After the first two years Mike started looking for furnace with higher BTU ratings and a more reliable pilot system, preferably one he could install outside the greenhouse, so as not to take up any valuable floor space.  What he found was the Woodmaster AFS 1100.  This unit installs outside, like the wood burning furnaces many people have installed for their homes.  Unlike the wood burning models, there seems to be no problem with smoke or other emissions from this unit.  It works as a hydronic heating system, using about 180 gallons of water to hold in the heat.  Mike has it set up so that the boiler powers three heat exchangers, each rated for a maximum of 120 btu.  The heat exchangers are rigged in two zones, with the second zone consisting of one heat exchanger that comes on when the first zone has a hard time keeping the temperatures up.  This unit, like the Amaizeing heat furnaces, can also burn pelletized fuel and small grains.  Like most of the corn burning furnaces of this size, there is no automatic ignition.  To light the furnace, you dribble a little corn from the auger into the firepot, add about a cubic foot of charcoal with some lighter fluid, and light it manually – much like lighting a charcoal grill.  Once the furnace is lit it stays lit – Mike only had to re-light it once last year.  The boiler is fed by a silo that sits next to the furnace.

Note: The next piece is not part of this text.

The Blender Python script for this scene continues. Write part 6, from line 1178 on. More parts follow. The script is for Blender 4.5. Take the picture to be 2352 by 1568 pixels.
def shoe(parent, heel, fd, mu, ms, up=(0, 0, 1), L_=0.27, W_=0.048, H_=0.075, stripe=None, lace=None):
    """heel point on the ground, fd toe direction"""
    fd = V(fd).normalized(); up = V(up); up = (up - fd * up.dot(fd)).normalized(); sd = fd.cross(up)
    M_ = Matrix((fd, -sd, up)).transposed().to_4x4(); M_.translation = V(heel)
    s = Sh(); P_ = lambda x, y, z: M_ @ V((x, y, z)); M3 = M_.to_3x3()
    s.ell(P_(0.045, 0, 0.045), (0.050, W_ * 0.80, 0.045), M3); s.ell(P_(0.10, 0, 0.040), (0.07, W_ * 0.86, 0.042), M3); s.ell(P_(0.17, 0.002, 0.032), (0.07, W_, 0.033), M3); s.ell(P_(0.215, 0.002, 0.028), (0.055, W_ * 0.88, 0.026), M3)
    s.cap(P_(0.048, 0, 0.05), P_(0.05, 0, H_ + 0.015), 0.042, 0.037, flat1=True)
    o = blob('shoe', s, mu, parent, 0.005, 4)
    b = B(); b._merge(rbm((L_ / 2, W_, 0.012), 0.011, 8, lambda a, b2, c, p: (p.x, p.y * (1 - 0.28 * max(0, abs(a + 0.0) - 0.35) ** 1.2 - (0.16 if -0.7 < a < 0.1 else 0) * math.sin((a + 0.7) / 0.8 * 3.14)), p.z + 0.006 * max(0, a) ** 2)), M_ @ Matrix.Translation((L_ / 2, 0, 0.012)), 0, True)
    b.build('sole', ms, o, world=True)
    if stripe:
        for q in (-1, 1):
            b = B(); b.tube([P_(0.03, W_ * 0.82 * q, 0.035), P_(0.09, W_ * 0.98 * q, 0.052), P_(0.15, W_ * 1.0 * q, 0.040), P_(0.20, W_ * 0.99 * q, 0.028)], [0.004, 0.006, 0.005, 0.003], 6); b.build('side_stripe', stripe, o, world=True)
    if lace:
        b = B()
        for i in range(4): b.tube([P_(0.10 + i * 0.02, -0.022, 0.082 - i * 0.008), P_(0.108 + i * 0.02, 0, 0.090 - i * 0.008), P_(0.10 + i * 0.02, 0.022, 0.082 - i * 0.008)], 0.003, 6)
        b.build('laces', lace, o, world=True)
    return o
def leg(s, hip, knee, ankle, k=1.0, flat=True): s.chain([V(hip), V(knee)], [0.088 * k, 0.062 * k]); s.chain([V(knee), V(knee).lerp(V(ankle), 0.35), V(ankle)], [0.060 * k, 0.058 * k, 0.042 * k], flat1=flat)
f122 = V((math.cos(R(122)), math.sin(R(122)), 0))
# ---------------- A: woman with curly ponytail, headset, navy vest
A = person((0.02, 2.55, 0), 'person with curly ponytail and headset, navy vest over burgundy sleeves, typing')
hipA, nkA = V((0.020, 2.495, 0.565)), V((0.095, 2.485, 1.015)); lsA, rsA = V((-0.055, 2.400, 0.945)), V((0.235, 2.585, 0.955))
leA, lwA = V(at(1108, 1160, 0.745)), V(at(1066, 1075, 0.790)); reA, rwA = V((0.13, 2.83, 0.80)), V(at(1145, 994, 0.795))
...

The Woodmaster is also fairly easy on upkeep.  The tubing needs to be brushed out every two weeks or so, a job which takes about ½ hour and can be done while the system is running.  The ash bucket needs to be emptied on a daily basis.  The only modification that Mike found necessary for using the Woodmaster was to widen the fixture on the furnace to receive the feed pipe from the silo.

One of the advantages of an outdoor hydronic heat system is that the heat generated during the day when the furnace is idle – basically, just dribbling corn into the firepot to stay lit – can add excessive heat to the greenhouse and waste corn.  With this unit, all that heat is used to keep the water at temperature.  Another benefit of the hydronic system is that there is a large amount of water – 200 gallons of water is a decent amount of thermal mass.  Two hundred gallons of water will lose about 174,300 btu as it falls from 185 degrees to 80 degrees. 

Cost/Benefit Analysis

Burning corn saved significantly on heating bills, replacing 3600 gallons of oil with about 20 tons of corn for a heating season.  With oil at $3.50/gallon and corn at $200/ bulk ton, Mike is saving about $8,600 per year.  The Amaizeing heat units quickly paid for themselves.  Overall, Mike feels that the Woodmaster system is much easier to use and even more economical than the Amaizing heat units. 

In 2008, Mike expanded his corn operations to about 200 acres.  The majority of this will be sold for poultry feed, but he will keep enough to supply all of his heating needs.  He gets yields of about 180 bushels to the acre, and he uses about 20 tons of corn in the course of the winter, so he can grow all of his fuel on about 4 acres.